1925—Six men, led by A. Phillip Randolph, organize the Brotherhood of Sleeping Car Porters—a union composed of porters and attendants on the nation’s railroad passenger cars. The effort was the most successful Black labor organizing campaign in American history. The Brotherhood would go on to become the largest and most powerful Black controlled union in America including over 15,000 members by 1959. Randolph would also become a major (often behind the scenes) figure in the Civil Rights Movement of the 1960s. He played a key role in Dr. Martin Luther King’s famous 1963 March on Washington. Randolph would often boast that his union was a success not because people loved it, but because it knew how to “push people out of the way.”

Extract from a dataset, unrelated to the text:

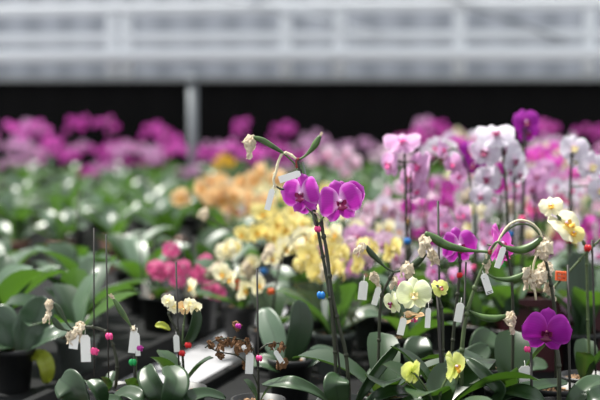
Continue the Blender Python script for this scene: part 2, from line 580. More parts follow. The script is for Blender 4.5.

1927—The first Black person to win the Wimbledon Singles Tennis Championship, Althea Gibson, is born on this day in Silver, S.C. Gibson won Wimbledon on July 6, 1957. The all-around athlete died on Sept. 23, 2003.
August 26
1943—In a primarily token gesture Black Chicago Congressman William L. Dawson is recommended to be the Democratic Party’s vice presidential candidate. For several years, Dawson was the only African-American in the United States Congress. He would later be joined by New York’s Adam Clayton Powell Jr. Dawson served in Congress for 27 years, from January 1943 to the time he died in November 1970.